Lyle's Laws

Lyle Burkhead (LYBRHED@delphi.com)
Wed, 01 Jan 1997 05:44:00 -0500 (EST)


The first sign of what's coming is the stock market. It continues to
forge ahead. This is the great Victory-of-Capitalism Bull Market.
As the market penetrates into all corners of the earth, the economy
becomes more stable. There will be no more recessions. That part of
history is over. There will be no more bear markets, at least not
for the market as a whole. Individual stocks, and individual countries,
will go up and down. But the aggregate will grow steadily, and in fact
the stock market will grow at increasing rates. In recent years it has
been in the 20 - 30% range. It will move into the 50 - 60% range in the
next couple of years, and then into the 100 - 200% range. And on up
from there.

As the economy grows exponentially, governments find themselves
with vastly increased tax revenues, and they find that they can pay off
their national debts, and then reduce taxes.

Education will become entirely privatized, and it will become the
new growth industry. It will be as innovative as the computer industry.
New curricula and improved teaching methods will be introduced
every year, and their effectiveness will increase by a factor of ten every
n years. This is Lyle's First Law, analogous to Moore's Law;
n remains to be determined.

In the last few years, large bookstores have been opening at an ever
increasing rate. Where we used to have a few little mom and pop
bookstores, we now have Borders, Bookstar, and Barnes & Noble.
These stores are appearing even in places that didn't used to have
bookstores at all -- I saw a Barnes & Noble in Amarillo last summer.
A generation ago, people in Amarillo only read books by Hal Lindsay
and Billy Graham. Now they are literate enough to support a new
Barnes & Noble store. This is only the beginning. As Lyle's Law
takes effect, the intelligence of the populace will grow so fast that
bookstores will be as common as supermarkets. Every town that has a
Walmart will also have a Borders. Most of the shelf space in these
stores will be devoted to computer books. Most of these books will be
attempts to explain how to use Windows 95.

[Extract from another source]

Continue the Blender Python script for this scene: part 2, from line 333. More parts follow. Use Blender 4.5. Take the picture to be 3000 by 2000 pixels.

The NeXT MacIntosh (you saw that expression first right here)
will appear in two or three years. It will be a dream machine, but
almost no one will buy it, because at that point Wintel owns the world.
By the turn of the century, Mac OS and Unix will be as almost as
defunct as Amiga.

Windows 95 will be replaced by Windows 2001, which will be
an order of magnitude bigger and more complex than Windows 95,
and which will require more supervision than a 1970s mainframe.
Even small businesses will have to have a systems programmer
to keep their software running properly and their hardware connected.
People who have computer-based home entertainment systems
connected to the internet -- which will be almost everybody -- will also
have to employ consultants to set up and maintain their computers.

In large corporations, MIS departments will reassert themselves, and
reclaim the turf they lost in the 1980s, when PCs appeared on desks
everywhere, and could not be controlled by a central authority. Now,
once again, a priesthood of systems programmers will be necessary
to run a corporation's computers. But it won't be a small priesthood,
it will be an ever-increasing part of the entire company.

Lyle's Second Law: system software will increase in size
and complexity by a factor of ten every m years, where m is to be
determined.

If, as seems probable, m < n, then future releases of Windows will
absorb whatever surplus intelligence is generated by the improved
educational system, so the net result is zero. More and more people
will get more and more education so they can spend more and more
time installing software and making it run with other software, and
sometimes using it.

Returning to our starting point, this is what the exponentially growing
economy consists of: more and more people maintaining software,
writing device drivers, answering phone calls from customers who
can't get things to work, and so forth -- and teaching other people
how to do these things. This is all economic activity. As these
activities increase exponentially, the economy expands with them.